THE REQUEST
Give again only the lines beginning with the one that contains "What Blender Python" and ending with the one that contains "COL = S.collection"; include both of those lines.

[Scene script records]
==========

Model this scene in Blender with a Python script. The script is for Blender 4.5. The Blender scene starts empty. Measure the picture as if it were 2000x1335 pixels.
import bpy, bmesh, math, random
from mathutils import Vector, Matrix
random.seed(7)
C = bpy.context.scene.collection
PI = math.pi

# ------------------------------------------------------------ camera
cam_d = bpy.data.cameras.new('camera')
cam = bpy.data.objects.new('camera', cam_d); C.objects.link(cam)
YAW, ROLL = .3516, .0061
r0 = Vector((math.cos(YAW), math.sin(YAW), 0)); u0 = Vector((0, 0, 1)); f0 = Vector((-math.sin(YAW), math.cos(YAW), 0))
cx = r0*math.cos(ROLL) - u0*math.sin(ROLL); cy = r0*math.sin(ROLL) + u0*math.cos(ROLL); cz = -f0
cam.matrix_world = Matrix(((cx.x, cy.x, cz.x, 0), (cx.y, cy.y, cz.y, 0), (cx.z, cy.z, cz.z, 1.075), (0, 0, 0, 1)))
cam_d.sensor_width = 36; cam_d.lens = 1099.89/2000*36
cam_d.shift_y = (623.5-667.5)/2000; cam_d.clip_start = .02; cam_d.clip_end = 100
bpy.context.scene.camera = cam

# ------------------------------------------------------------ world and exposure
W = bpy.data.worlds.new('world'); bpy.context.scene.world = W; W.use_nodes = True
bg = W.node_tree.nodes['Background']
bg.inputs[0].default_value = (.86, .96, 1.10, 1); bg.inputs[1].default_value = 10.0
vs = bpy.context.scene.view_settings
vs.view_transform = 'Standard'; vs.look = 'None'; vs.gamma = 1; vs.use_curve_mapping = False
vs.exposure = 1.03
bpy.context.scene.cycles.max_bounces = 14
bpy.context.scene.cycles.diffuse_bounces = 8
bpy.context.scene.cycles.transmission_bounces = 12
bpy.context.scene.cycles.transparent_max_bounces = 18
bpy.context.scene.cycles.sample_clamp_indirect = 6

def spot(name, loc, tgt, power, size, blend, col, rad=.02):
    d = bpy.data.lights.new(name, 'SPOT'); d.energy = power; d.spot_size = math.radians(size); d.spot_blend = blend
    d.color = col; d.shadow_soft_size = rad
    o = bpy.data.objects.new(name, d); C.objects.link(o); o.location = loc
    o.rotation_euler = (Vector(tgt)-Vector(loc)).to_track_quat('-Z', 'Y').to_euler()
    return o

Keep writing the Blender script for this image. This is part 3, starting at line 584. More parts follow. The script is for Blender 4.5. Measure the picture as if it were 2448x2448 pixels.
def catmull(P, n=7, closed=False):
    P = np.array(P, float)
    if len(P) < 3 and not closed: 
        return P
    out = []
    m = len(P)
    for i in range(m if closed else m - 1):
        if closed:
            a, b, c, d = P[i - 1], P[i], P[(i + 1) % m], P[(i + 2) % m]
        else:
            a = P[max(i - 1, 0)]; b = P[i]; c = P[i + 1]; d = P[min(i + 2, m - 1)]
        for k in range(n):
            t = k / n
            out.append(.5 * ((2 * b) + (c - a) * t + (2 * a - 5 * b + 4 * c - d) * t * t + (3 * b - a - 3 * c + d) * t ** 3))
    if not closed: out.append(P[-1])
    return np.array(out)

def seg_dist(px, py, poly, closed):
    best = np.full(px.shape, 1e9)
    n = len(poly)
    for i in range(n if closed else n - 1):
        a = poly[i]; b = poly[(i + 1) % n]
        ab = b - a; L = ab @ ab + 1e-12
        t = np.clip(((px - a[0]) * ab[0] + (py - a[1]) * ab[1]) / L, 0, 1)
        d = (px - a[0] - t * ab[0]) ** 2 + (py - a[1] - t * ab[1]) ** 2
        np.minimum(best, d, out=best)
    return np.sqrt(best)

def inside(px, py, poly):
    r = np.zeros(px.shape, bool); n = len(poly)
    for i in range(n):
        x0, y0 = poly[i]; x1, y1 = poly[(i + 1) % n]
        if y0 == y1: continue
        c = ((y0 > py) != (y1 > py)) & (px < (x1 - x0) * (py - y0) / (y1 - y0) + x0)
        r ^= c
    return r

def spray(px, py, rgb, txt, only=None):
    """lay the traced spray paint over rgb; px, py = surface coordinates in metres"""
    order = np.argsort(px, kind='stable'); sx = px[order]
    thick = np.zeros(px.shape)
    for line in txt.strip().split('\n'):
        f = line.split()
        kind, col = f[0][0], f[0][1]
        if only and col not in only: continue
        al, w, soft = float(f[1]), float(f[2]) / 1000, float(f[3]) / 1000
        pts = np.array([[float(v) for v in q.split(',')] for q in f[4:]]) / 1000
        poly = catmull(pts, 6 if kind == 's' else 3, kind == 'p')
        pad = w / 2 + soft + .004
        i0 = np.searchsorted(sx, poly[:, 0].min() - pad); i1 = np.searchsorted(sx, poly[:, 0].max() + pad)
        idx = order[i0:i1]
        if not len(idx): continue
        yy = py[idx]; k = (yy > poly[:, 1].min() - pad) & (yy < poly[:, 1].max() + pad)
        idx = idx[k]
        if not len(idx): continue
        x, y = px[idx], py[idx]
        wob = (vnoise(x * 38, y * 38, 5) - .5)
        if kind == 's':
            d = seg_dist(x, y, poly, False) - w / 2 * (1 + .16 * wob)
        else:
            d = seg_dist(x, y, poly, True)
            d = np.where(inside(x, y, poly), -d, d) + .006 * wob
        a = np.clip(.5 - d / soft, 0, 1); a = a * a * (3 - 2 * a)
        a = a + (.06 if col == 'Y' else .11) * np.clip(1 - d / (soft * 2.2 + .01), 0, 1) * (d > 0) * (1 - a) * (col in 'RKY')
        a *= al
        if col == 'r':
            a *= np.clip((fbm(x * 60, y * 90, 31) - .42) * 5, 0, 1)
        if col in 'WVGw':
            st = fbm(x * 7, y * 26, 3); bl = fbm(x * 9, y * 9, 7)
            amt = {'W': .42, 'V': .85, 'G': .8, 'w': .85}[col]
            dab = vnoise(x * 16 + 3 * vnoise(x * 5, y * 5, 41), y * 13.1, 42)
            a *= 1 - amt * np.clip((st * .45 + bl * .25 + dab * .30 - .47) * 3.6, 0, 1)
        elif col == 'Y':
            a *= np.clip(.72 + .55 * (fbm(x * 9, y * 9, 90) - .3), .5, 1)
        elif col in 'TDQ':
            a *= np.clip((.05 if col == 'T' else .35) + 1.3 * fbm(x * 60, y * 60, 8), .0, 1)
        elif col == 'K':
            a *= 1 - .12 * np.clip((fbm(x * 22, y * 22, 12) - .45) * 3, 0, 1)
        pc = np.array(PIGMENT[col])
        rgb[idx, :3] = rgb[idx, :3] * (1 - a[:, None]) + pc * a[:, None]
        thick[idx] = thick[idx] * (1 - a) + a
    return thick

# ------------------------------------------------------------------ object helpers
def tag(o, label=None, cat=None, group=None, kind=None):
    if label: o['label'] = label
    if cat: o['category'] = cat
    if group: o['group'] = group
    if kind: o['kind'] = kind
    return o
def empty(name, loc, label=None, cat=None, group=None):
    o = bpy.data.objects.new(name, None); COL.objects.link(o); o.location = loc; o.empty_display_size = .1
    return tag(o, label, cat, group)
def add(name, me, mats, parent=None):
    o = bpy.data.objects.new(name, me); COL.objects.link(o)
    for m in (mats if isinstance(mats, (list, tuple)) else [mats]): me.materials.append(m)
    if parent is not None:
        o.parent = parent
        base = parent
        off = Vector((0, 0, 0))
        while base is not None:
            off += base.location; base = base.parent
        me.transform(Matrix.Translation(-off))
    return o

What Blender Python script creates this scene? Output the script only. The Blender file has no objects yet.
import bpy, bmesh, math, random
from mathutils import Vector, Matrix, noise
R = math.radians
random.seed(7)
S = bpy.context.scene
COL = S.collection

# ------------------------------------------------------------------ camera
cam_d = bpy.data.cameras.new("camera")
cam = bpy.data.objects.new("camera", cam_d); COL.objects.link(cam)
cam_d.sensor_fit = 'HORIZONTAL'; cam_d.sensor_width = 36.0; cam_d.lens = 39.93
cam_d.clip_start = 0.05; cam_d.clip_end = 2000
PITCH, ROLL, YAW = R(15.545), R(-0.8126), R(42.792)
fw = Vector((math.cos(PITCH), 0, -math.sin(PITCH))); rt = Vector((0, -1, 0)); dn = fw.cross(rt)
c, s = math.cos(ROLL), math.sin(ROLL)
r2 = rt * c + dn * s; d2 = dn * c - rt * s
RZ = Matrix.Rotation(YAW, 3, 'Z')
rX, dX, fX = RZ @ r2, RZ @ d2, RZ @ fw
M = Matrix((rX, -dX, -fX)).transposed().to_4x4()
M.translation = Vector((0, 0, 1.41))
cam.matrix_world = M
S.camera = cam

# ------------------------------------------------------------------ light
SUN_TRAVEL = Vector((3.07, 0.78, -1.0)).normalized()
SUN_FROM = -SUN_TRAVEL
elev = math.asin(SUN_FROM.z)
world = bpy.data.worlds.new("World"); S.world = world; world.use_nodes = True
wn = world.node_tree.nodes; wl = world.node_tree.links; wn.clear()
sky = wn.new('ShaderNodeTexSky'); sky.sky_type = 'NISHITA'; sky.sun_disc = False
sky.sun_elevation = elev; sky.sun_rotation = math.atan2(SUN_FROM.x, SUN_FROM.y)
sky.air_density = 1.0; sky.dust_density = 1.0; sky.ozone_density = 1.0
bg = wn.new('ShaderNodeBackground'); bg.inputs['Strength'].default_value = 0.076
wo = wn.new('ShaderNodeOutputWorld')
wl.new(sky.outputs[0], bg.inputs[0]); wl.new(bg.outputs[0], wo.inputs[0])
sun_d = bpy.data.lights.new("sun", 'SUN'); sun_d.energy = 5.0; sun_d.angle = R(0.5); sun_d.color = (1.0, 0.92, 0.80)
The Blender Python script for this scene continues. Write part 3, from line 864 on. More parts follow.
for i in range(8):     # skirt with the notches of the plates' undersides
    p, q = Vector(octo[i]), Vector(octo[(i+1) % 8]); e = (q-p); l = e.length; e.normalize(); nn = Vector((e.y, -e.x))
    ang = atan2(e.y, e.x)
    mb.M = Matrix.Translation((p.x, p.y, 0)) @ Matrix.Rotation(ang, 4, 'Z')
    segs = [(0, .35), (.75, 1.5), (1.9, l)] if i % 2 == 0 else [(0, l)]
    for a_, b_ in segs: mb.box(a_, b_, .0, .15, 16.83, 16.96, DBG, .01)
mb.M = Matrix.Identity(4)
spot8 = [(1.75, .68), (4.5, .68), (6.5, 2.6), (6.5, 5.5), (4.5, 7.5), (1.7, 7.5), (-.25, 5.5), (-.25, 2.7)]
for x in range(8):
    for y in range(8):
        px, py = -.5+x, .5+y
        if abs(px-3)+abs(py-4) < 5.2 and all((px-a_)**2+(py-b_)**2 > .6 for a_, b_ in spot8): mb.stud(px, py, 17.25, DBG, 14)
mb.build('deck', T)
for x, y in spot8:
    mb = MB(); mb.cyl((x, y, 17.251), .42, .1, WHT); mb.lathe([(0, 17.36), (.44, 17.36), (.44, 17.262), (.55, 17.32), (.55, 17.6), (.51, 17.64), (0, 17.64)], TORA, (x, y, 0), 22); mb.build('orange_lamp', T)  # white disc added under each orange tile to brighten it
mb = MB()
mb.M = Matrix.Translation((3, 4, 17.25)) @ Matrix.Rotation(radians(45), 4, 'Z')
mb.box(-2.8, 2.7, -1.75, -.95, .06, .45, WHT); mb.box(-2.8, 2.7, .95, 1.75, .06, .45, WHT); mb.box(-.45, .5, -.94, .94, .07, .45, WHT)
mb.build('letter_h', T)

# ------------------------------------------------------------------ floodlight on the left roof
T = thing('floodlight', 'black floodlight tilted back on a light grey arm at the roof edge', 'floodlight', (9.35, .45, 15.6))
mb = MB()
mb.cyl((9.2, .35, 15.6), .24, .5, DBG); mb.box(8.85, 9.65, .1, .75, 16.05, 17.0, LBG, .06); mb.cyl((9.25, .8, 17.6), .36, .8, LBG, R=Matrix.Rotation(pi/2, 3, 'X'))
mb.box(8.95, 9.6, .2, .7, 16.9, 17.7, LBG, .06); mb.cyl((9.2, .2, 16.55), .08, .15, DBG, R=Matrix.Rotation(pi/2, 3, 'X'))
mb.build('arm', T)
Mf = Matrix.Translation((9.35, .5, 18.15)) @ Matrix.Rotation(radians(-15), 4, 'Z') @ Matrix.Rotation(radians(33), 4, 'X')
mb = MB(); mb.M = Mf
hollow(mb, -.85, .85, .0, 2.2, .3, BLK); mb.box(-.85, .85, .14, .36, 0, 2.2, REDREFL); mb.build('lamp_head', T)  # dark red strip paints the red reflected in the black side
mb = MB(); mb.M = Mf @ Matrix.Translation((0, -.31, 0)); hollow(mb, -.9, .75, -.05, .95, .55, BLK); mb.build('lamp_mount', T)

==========

FULL RESPONSE
What Blender Python script creates this scene? Output the script only. The Blender file has no objects yet.
import bpy, bmesh, math, random
from mathutils import Vector, Matrix, noise
R = math.radians
random.seed(7)
S = bpy.context.scene
COL = S.collection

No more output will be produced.